Kamloops steht unter Schock. Die Stadt in British Columbia, im Westen Kanadas, trauert um ihre Kinder. Bürger der 90.000-Einwohner-Stadt und Vertreter der „First Nations“ pilgern zum Gelände der früheren „Kamploops Indian Residential School“. Sie sprechen Gebete und legen Blumen, Teddybären sowie Kinderschuhe und Mokassins nieder. Die Vergangenheit hat Kanada wieder einmal eingeholt. Obwohl man doch glaubte, längst weiter zu sein.

Majid Sattar

Politischer Korrespondent für Nordamerika mit Sitz in Washington.

Vor einer Woche teilte Chief Rosanne Casimir von den Tk’emlups te Secwepemc mit, dass man mit Bodenradartechnik die Überreste von 215 Kindern entdeckt habe – in der Nähe der Schule, in der zwischen 1890 und 1978 Kinder kanadischer Ureinwohner unterrichtet worden waren, das heißt zwangsbeschult wurden. Man entriss sie ihren Familien. Ihre Kultur sollten sie vergessen. Westliche Zivilisation stand auf dem Lehrplan. Vertreter der „First Nations“ recherchierten über Jahre. Das Massengrab ist inzwischen abgesperrt. Bürger haben Schleifen an den Zaun gebunden – für jede Kinderseele eine. Menschenrechts-Fachleute der Vereinten Nationen riefen Kanada auf, die genauen Todesursachen zu untersuchen.

Es sei bittere Realität, sagte Chief Casimir. Man habe so lange gekämpft, um es beweisen zu können. Viele Kinder sind nie heimgekehrt.

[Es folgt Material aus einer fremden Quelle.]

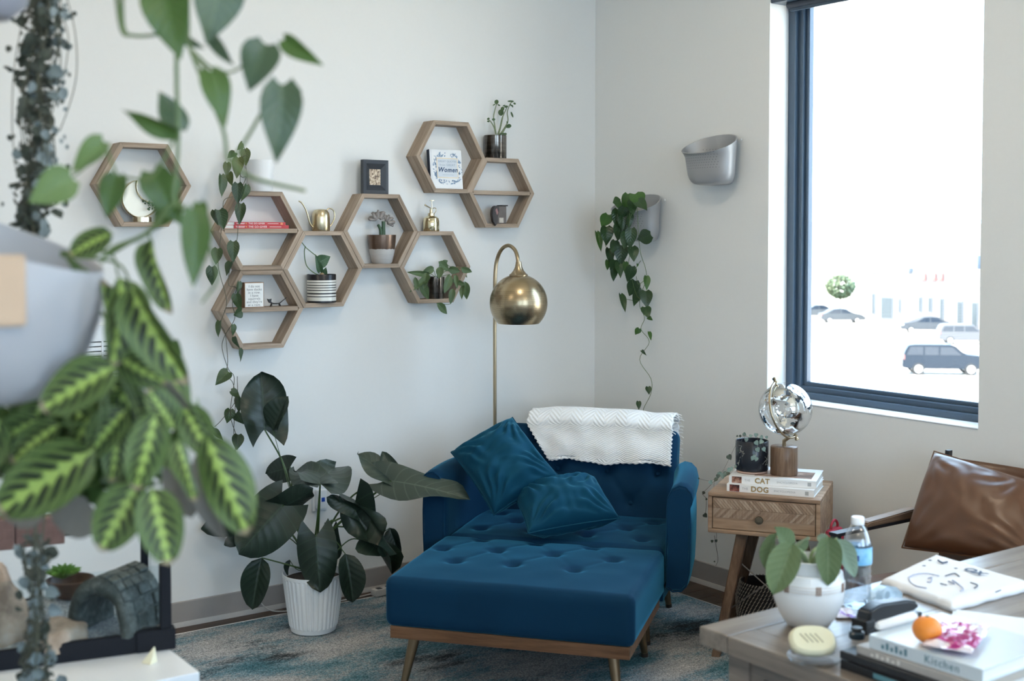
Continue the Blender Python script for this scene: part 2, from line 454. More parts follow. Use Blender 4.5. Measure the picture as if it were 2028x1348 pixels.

Es gab Berichte über Unterernährung, Vernachlässigung, Grippewellen und Tuberkulose. Aber auch über Gewalt und sexuelle Gewalt. Und über Psychoterror. Es sei eine furchtbare Geschichte, fuhr Casimir fort. Die Überreste seien Jahrzehnte alt. Einige stammten von Kindern, die erst drei Jahre alt gewesen seien.

Ein  „kultureller Genozid“

In ganz Kanada gab es mehr als 130 Residential Schools; etwa 150.000 Kinder von Ureinwohnern wurden dort unterrichtet. Betreiber der Schulen waren zumeist die Kirchen. Die katholische Kirche führte 60 Prozent der Einrichtungen, deren letzte in den neunziger Jahren geschlossen wurde. 2008 setzte die Regierung in Ottawa eine Wahrheits- und Versöhnungskommission ein, welche die Geschichte der Residential Schools aufarbeiten und früheren Schülern die Gelegenheit geben sollte, ihre Erfahrungen öffentlich zu machen. Mehr als 7000 Zeugenaussagen wurden gesammelt.

Doch ging es nicht nur darum, die Geschichte zu dokumentieren. Aus der Kommission ging auch das „Missing Children“-Projekt hervor. Der Abschlussbericht, der Ende 2015 vorgelegt wurde, hielt fest, dass etwa 3200 Kinder in den Einrichtungen gestorben seien. Das „National Centre for Truth and Reconciliation“ gibt die Zahl gar mit 4100 an. Von den seinerzeit 70.000 noch lebenden Absolventen sollen mehr als 30.000 Opfer sexueller Gewalt gewesen seien. Die Kommission kam zu dem Ergebnis, dass die Zwangseinweisungen mit dem Ziel, die Kinder dem Einfluss ihrer traditionellen Kultur zu entziehen, auf einen „kulturellen Genozid“ hinausgelaufen sei.

Kinder verlören ihre Kultur, ihre Sprache, ihre Identität

Schon 2008 hatte Premierminister Stephen Harper sich im Namen des kanadischen Volkes für das System der Residential Schools entschuldigt. Während Vertreter der anglikanischen und unierten Kirchen Kanadas, die auch Internate für Ureinwohner betrieben, ebenfalls um Verzeihung baten, verweigert die katholische Kirche diesen Schritt. Zudem habe die Kirche, die als Teil einer Einigung mit Überlebenden 25 Millionen kanadische Dollar hätte zahlen sollen, nur einen Bruchteil gespendet. Auch wird geklagt, dass einzelne katholische Einrichtungen keine Akteneinsicht gewährt hätten. Andere, etwa die Jesuiten, seien kooperativ.

Premierminister Justin Trudeau, der die Aussöhnung mit der indigenen Bevölkerung zum Schwerpunkt seiner Regierung machte, hat die katholische Kirche nun scharf kritisiert: Als Katholik sei er enttäuscht über den Standpunkt, den die Kirche seit Jahren beziehe. Er erinnerte daran, dass er 2017 im Vatikan Papst Franziskus gebeten habe, in dieser Angelegenheit um Verzeihung zu bitten und Akteneinsicht zu gewähren.

„Wir stoßen immer noch auf Widerstand“, sagte Trudeau. Er sei aber zuversichtlich, dass es nicht zum Rechtsstreit komme, sondern die Kirche ein Einsehen haben werde. Dass immer noch indigene Kinder aus ihren Gemeinde entfernt und in Pflegefamilien gebracht würde, müsse aufhören. Die Kinder verlören ihre Kultur, ihre Sprache, ihre Identität. Papst Franziskus sagte am Sonntag: „Mit Schmerz verfolge ich die Nachrichten aus Kanada über den erschütternden Fund der Überreste von 215 Kindern.“ Gemeinsam mit der gesamten katholischen Kirche wolle er „dem kanadischen Volk, das durch diese schockierende Nachricht traumatisiert ist“, nahe sein. Staatliche und kirchliche Stellen sollten weiter entschlossen zusammenarbeiten, „um Licht in diese traurige Angelegenheit zu bringen“.